In December, CP says, a report by Bonn-based Germanwatch placed Canada ninth among the countries most affected by climate change in 2018, with key markers including the hottest-ever summer in the Atlantic, a Quebec heat wave that killed 93 people, the worst-ever wildfire season in British Columbia, and the spring floods the preceded it.
Germanwatch called those incidents “a warning sign that they are at risk of either frequent events or rare, but extraordinary, catastrophes.”
In the U.S., meanwhile, the National Centers for Environmental Information (NCEI) reported 14 floods, hurricanes, or wildfires in 2019 with a combined cost of US$45 billion, including tropical cyclones Dorian and Imelda, inland flooding, and one wildfire, Reuters reports. “Between 2010 and 2019, there were 119 disasters such as floods, hurricanes, and wildfires with losses exceeding $1 billion. That is more than double the 59 such events experienced between 2000 and 2009, the report said.”
The NCEI listed 2019 as the second-wettest year on record in the contiguous United States. Average temperatures were above the 20th century average, even though it was the coolest year since 2014. Alaska recorded its warmest year on record with an average temperature of 32.2°F/0.1°C, exceeding the long-term average by 6.2°F/3.4°C.
Meanwhile, the U.S. Midwest saw historic spring rainfall and flooding that devastated crops and caused hundreds of millions of dollars in damage. “Record precipitation fell across the northern Plains, Great Lakes, and portions of the central Plains,” the report stated. “Ten of the last twelve 12-month periods were record wet, with the top seven all-time wettest 12-month periods occurring during 2019.”

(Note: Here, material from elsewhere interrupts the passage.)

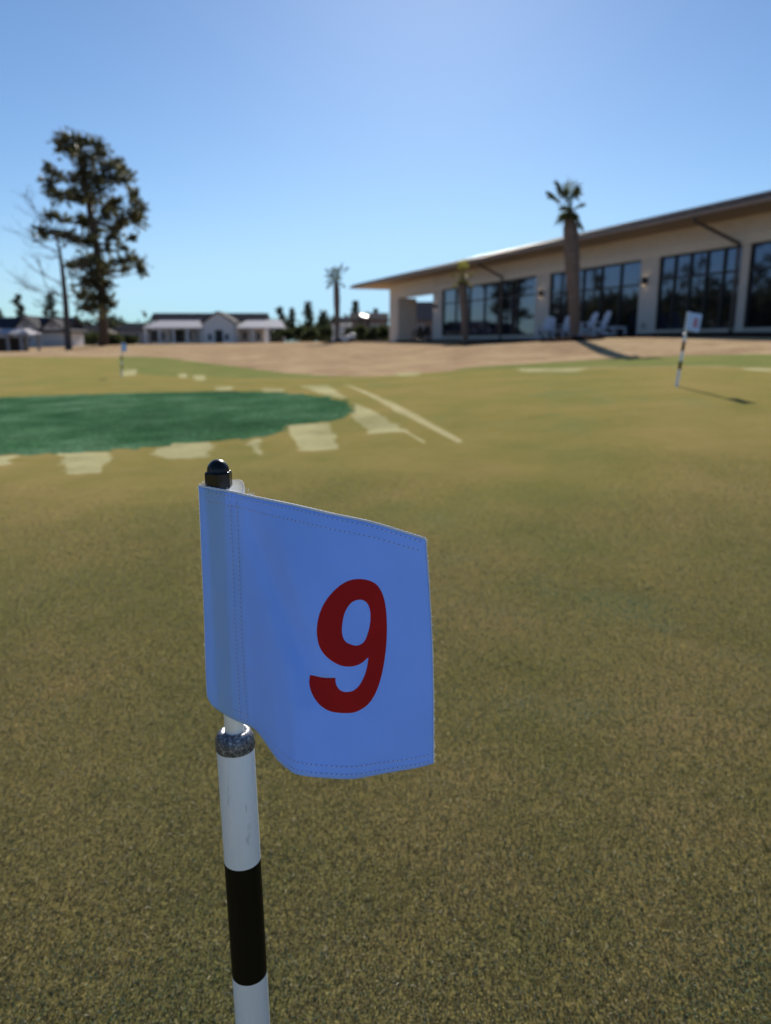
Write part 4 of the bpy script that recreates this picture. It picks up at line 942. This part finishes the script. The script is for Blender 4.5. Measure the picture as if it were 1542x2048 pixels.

“The total cost of U.S. billion-dollar disasters over the last five years, from 2015 to 2019, exceeds $525 billion, with a five-year annual cost average of $106.3 billion, both of which are records,” CBS News notes, citing the NCEI report. “Even after adjusting for inflation, the U.S. experienced more than twice the number of billion-dollar disasters during the 2010s, when compared to the 2000s.”